TCP argues that it and Debtor intended to make and in fact made a contemporaneous exchange for new value on the transfers Trustee is attempting to recover as a preference. In order to prevail, TCP must prove (1) each party intended the exchange to be contemporaneous, (2) that it was actually contemporaneous, and (3) that the debtor received new value. 11 U.S.C. § 547(c)(1); Silverman Consulting, Inc. v. Canfor Wood Prods. Mktg. (In re Payless Cashways, Inc.), 306 B.R. 243, 249 (B.A.P. 8th Cir. 2004).
Section 547(a)(2) of the Bankruptcy Code defines new value. "New value means money, or money's worth in goods, services, or credit, or release by transfer of property previously transferred to such transferee . . . but does not include an obligation substituted for an existing obligation." 11 U.S.C. § 547(a)(2). A debtor who pays funds to a creditor to pay an antecedent debt has not received new value. Manchester v. First Bank & Trust Co. (In re Moses), 256 B.R. 641, 652 (B.A.P. 10th Cir. 2000). "[T]he mere satisfaction of an antecedent debt is not 'new value' under § 547(a)(2)." Id.
The Trustee has further noted that even short term loans constitute an antecedent debt ineligible to be considered "new value." Velde v. Kirsch, 543 F.3d 469, 473 (8th Cir. 2008). The Trustee also resists TCP's argument on the basis that Debtor and TCP had neither intended the exchange to be contemporaneous nor had TCP succeeded in making such an exchange.

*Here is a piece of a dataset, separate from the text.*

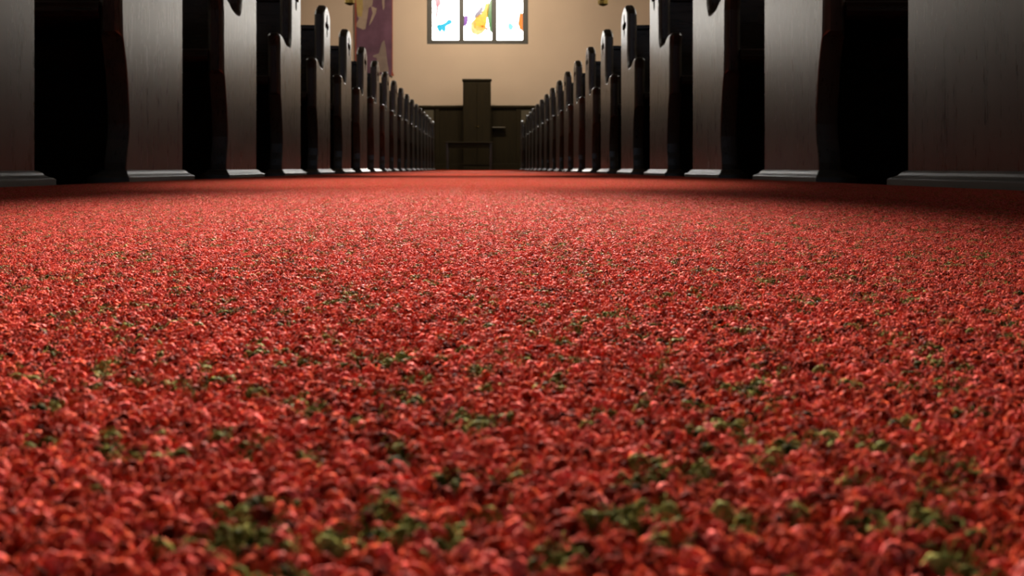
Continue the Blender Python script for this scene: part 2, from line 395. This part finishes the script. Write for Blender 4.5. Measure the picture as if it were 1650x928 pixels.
# ------------------------------------------------------------------ purple banner
by = Y1-0.05
bl, brr = px(573, by), px(633, by); bz0 = pz(121, by); bz1 = bz0+2.55
ban = empty('banner', ((bl+brr)/2, by, bz0))
tag(ban, 'long purple cloth banner with beige and gold shapes left of the window', 'banner')
M_PURPLE = plain('purple_cloth', (0.105, 0.045, 0.072), 0.9, vary=0.3, scale=2.2)
M_BEIGE = plain('beige_cloth', (0.29, 0.21, 0.155), 0.9, vary=0.15, scale=5)
M_GOLD = plain('gold_cloth', (0.32, 0.22, 0.07), 0.8, vary=0.2, scale=5)
M_REDTRIM = plain('red_trim', (0.28, 0.055, 0.03), 0.85)
bw = (brr-bl)/2; bh = bz1-bz0
def fold(x, z): return 0.010*math.sin(9*x+1.5*z)+0.006*math.sin(17*x)
def cloth(name, mat, pts, y_off, parent, th=0.003):
    """a flat outline in banner coordinates, triangulated finely enough to follow the folds"""
    bm = bmesh.new()
    vs = [bm.verts.new((p[0], 0, p[1])) for p in pts]; bm.faces.new(vs)
    x0, x1 = min(p[0] for p in pts), max(p[0] for p in pts)
    n = 24
    for i in range(1, n):
        g = bm.verts[:]+bm.edges[:]+bm.faces[:]
        bmesh.ops.bisect_plane(bm, geom=g, plane_co=(x0+(x1-x0)*i/n, 0, 0), plane_no=(1, 0, 0))
    z0, z1 = min(p[1] for p in pts), max(p[1] for p in pts)
    for i in range(1, 10):
        g = bm.verts[:]+bm.edges[:]+bm.faces[:]
        bmesh.ops.bisect_plane(bm, geom=g, plane_co=(0, 0, z0+(z1-z0)*i/10), plane_no=(0, 0, 1))
    for v in bm.verts: v.co.y = fold(v.co.x, v.co.z)+y_off
    r = bmesh.ops.extrude_face_region(bm, geom=bm.faces[:])
    for e in r['geom']:
        if isinstance(e, bmesh.types.BMVert): e.co.y += th
    return obj(name, bm, mat, parent, False)
cl_ = cloth('cloth', M_PURPLE, [(-bw, 0.05), (bw-0.02, 0.0), (bw, bh), (-bw, bh)], 0.0, ban)
def bpt(x, y):     # pixels of the 15.47x crop at (550, 0)
    return (px(550+x/15.47, by)-(bl+brr)/2, pz(y/15.47, by)-bz0)
def appl(name, mat, pts, off=-0.0045):
    return cloth(name, mat, [bpt(*p) for p in pts], off, cl_)
appl('beige_shape', M_BEIGE, [(410, -900), (560, -860), (740, -500), (790, 0), (770, 130), (680, 200), (650, 440), (600, 720), (540, 740), (370, 660), (370, 600), (440, 470), (400, 400), (380, 120), (360, -300)])
appl('gold_shape', M_GOLD, [(400, 400), (375, 120), (360, -380), (450, -420), (530, -60), (540, 220), (510, 420)], -0.008)
appl('beige_shape', M_BEIGE, [(740, 150), (880, 210), (860, 330), (770, 520), (690, 640), (720, 520), (780, 330)])
appl('beige_shape', M_BEIGE, [(1010, -700), (1090, -600), (1075, 200), (1045, 260), (1020, 80)])
appl('grey_shape', plain('grey_cloth', (0.20, 0.145, 0.12), 0.9), [(930, 1330), (1010, 1060), (1075, 1000), (1110, 1200), (1140, 1500), (1190, 1800), (900, 1800), (880, 1440), (790, 1420), (790, 1380)])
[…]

TCP's argument that it made a contemporaneous exchange with Debtor where TCP provided new value in money, services, credit, or property, is not supported by the undisputed record. TCP has not conclusively shown Debtor received new value. 11 U.S.C. § 547(c)(1)(A). The general testimony in Cohen's affidavit and the imprecise balance sheet he prepared do not adequately link the payments Debtor gave to TCP with any significant return to the Debtor of new value. Again, simply retiring debt is not new value. See In re Moses, 256 B.R. at 652. At a minimum, there are factual questions which remain on what "new" value TCP provided, even without reaching the issues of exchange and intent. TCP has not shown specific, uncontroverted facts which entitle it to summary judgment on this contemporaneous exchange for new value defense.
CONCLUSION
WHEREFORE, the Trustee's Motion for Partial Summary Judgment is DENIED as to the Defendant's insider status.
FURTHER, Defendant TCP's Motion for Summary Judgment is GRANTED on Trustee's fraudulent transfer claims and DENIED in all other regards.